汚染食品の横流しと睨んだ主人公羽川が、真相究明に乗り出したところ命を狙はれることとなる。食品に絡んだ裏事情とは・・・・

一件落着かと思ひきや、最後のどんでん返しが面白い。

 


果断 (隠蔽捜査 2)

2011年04月15日 16時23分41秒 | ミステリー・推理

今野 敏氏の作品。

先日投稿した「隠蔽捜査」の続編。山本周五郎賞受賞作品である。

前作、「隠蔽捜査」では主人公竜崎が大田区大森署の署長として赴任することになつた。本作品では所轄の署長としての竜崎を描く。また、前作でちらりと出てきた、所轄の「現場の刑事」も今回登場する。

この作品もやはり、面白い。

面白さは「竜崎」といふ主人公の性格にある。
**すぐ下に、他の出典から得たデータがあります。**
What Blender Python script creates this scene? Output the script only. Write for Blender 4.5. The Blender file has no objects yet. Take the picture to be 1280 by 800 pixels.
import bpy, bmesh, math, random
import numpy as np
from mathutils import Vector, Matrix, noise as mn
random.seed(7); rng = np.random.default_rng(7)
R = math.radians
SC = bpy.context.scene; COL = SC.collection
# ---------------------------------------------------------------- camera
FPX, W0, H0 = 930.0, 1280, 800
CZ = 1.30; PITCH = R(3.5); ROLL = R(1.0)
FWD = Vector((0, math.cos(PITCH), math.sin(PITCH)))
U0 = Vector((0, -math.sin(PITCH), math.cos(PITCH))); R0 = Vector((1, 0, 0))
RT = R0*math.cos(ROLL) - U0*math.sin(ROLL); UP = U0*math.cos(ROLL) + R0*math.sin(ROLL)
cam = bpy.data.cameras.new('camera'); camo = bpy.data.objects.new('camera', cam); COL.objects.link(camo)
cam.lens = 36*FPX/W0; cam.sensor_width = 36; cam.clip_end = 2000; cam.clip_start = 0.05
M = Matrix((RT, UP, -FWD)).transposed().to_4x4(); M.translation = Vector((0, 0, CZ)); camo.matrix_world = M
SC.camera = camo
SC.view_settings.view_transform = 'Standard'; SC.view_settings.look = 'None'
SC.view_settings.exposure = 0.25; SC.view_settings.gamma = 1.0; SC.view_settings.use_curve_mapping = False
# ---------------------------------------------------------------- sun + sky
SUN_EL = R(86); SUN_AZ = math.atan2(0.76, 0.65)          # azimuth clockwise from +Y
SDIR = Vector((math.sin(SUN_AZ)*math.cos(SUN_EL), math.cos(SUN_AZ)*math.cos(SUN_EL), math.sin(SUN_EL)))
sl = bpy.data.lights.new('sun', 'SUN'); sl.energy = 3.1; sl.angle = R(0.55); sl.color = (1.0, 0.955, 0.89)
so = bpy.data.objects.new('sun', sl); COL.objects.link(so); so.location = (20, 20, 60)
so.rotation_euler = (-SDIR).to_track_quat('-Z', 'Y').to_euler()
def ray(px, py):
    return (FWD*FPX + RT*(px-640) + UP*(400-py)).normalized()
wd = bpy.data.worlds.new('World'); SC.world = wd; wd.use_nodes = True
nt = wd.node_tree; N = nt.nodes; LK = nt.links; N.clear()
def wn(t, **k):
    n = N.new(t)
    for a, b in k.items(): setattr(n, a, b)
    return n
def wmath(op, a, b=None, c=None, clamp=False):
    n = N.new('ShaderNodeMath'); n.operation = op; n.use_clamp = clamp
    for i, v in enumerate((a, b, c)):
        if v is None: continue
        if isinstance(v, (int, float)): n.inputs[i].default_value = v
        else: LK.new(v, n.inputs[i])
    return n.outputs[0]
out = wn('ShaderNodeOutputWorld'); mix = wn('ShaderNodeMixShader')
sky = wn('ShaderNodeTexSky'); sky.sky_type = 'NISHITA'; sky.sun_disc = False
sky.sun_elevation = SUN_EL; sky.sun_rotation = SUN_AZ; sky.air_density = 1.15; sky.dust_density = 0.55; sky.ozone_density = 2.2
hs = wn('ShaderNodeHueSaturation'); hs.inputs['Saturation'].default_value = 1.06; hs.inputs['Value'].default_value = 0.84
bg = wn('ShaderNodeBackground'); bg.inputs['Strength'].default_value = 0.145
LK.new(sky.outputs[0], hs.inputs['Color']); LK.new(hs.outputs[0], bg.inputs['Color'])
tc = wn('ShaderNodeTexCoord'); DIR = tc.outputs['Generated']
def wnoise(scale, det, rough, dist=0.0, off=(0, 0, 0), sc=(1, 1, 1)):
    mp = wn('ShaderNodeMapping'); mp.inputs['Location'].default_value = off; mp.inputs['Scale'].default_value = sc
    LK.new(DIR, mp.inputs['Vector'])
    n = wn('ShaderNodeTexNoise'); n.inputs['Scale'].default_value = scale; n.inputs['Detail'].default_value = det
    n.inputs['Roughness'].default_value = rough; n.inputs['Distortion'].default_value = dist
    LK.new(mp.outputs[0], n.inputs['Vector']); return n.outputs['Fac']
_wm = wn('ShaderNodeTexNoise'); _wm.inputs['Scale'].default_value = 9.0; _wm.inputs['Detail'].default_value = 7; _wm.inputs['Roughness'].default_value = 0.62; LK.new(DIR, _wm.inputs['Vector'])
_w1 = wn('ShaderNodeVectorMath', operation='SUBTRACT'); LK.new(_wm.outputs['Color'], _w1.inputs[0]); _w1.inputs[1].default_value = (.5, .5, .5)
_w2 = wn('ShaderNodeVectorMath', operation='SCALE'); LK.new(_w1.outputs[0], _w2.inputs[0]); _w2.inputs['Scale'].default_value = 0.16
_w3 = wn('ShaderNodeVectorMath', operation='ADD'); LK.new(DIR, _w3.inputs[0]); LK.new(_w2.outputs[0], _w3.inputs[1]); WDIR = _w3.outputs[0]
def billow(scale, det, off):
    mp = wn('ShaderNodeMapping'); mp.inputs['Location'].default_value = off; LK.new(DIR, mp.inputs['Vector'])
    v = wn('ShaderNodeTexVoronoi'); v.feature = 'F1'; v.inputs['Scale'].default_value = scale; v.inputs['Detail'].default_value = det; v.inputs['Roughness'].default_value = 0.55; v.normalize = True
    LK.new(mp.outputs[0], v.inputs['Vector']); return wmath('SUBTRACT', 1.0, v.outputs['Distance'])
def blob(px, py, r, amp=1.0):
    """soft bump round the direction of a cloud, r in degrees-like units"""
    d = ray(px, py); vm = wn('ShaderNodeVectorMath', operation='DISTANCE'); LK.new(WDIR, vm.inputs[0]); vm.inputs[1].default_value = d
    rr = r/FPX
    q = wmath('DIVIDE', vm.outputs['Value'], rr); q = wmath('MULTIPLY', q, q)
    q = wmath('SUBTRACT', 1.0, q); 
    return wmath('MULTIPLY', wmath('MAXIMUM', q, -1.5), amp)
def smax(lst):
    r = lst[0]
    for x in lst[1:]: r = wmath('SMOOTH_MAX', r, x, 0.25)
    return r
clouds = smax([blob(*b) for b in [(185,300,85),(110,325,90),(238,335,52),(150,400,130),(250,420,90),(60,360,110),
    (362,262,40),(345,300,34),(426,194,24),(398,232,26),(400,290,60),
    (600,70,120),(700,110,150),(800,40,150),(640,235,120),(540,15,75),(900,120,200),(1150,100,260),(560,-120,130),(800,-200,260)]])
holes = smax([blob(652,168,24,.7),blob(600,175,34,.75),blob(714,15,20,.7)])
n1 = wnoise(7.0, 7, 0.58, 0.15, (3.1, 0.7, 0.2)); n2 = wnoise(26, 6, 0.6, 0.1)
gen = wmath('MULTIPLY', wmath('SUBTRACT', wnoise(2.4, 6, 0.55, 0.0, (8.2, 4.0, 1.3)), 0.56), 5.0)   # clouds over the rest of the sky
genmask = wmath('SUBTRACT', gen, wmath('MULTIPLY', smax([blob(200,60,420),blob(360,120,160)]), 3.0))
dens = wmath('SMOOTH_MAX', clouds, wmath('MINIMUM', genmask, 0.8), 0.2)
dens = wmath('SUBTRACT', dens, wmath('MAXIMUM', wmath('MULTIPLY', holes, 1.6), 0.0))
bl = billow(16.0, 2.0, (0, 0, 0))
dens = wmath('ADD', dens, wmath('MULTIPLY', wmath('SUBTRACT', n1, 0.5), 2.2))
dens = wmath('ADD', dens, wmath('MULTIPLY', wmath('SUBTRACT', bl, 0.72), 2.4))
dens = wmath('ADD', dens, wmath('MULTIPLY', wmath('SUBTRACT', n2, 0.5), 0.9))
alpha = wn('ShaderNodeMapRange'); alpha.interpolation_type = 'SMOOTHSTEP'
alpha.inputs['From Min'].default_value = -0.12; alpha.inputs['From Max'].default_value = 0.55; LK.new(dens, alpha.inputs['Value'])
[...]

自分で「正義」と信じるものを貫き通す場所が警察といふ縦社会であり、本音と建前を使ひわける世間でもあるが、竜崎は周りの目を気にせづに信じる道を進む。

「キヤリアとノンキヤリア」といふ、警察内部で確執になつてゐる部分を上手に取り上げて物語は進む。

前作でも感ぢたが、本作品にあることは警察だけでなく、世間全体に当てはまることであらう。「肩書き」「学歴」といふ、世間全体で「基準」とされるやうなものがある。「キヤリアとノンキヤリア」と同様である。学歴や肩書きばかりを見てゐると、その人個人の物の見方や考え方を見失うこととなる・・・

それを様々な登場人物を通して描いてゐる。